--- BEGIN ---

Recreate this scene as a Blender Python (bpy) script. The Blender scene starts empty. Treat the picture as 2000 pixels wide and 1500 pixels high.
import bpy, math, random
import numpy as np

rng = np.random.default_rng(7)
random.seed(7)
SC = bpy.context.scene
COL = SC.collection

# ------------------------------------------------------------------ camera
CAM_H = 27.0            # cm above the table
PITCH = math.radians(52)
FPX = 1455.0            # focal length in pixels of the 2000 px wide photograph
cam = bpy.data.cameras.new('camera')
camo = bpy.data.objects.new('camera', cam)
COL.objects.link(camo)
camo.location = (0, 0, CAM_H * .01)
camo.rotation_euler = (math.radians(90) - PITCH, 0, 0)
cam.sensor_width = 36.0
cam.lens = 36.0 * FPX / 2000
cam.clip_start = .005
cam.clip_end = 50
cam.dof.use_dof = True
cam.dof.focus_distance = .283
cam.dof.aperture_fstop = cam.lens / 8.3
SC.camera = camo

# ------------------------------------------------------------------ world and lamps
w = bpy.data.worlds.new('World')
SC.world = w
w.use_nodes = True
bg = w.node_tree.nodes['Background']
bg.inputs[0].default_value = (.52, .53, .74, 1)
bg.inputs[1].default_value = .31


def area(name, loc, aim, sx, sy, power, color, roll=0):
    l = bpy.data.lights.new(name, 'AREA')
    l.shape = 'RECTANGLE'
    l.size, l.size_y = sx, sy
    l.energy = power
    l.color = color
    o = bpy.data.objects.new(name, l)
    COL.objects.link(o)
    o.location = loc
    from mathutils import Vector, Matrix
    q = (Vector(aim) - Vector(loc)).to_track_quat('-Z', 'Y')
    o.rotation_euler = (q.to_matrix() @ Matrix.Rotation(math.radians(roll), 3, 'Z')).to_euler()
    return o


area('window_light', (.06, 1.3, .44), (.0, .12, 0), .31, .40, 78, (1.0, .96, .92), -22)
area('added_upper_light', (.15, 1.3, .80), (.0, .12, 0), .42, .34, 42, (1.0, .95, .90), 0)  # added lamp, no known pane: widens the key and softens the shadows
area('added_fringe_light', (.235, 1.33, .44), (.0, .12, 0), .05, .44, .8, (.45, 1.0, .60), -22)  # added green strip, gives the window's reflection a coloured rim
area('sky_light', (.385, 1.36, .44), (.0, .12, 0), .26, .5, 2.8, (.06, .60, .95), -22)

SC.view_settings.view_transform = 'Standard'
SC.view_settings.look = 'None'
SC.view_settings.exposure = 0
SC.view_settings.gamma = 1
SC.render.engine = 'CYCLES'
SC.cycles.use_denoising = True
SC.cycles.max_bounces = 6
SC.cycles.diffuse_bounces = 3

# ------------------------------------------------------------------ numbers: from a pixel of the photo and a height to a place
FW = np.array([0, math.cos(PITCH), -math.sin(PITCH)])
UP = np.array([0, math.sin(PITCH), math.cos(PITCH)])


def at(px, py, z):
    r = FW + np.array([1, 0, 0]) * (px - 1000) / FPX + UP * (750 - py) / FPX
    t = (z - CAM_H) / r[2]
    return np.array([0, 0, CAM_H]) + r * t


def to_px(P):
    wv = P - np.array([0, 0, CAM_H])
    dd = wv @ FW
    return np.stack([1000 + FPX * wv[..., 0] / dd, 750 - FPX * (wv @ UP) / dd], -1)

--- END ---

▸ REQUIREMENTS: Look above and repeat, character for character, the lines from the first one to the line with "SC.camera = camo", counting both.

▸ SOLUTION TO THE EXERCISE:
Recreate this scene as a Blender Python (bpy) script. The Blender scene starts empty. Treat the picture as 2000 pixels wide and 1500 pixels high.
import bpy, math, random
import numpy as np

rng = np.random.default_rng(7)
random.seed(7)
SC = bpy.context.scene
COL = SC.collection

# ------------------------------------------------------------------ camera
CAM_H = 27.0            # cm above the table
PITCH = math.radians(52)
FPX = 1455.0            # focal length in pixels of the 2000 px wide photograph
cam = bpy.data.cameras.new('camera')
camo = bpy.data.objects.new('camera', cam)
COL.objects.link(camo)
camo.location = (0, 0, CAM_H * .01)
camo.rotation_euler = (math.radians(90) - PITCH, 0, 0)
cam.sensor_width = 36.0
cam.lens = 36.0 * FPX / 2000
cam.clip_start = .005
cam.clip_end = 50
cam.dof.use_dof = True
cam.dof.focus_distance = .283
cam.dof.aperture_fstop = cam.lens / 8.3
SC.camera = camo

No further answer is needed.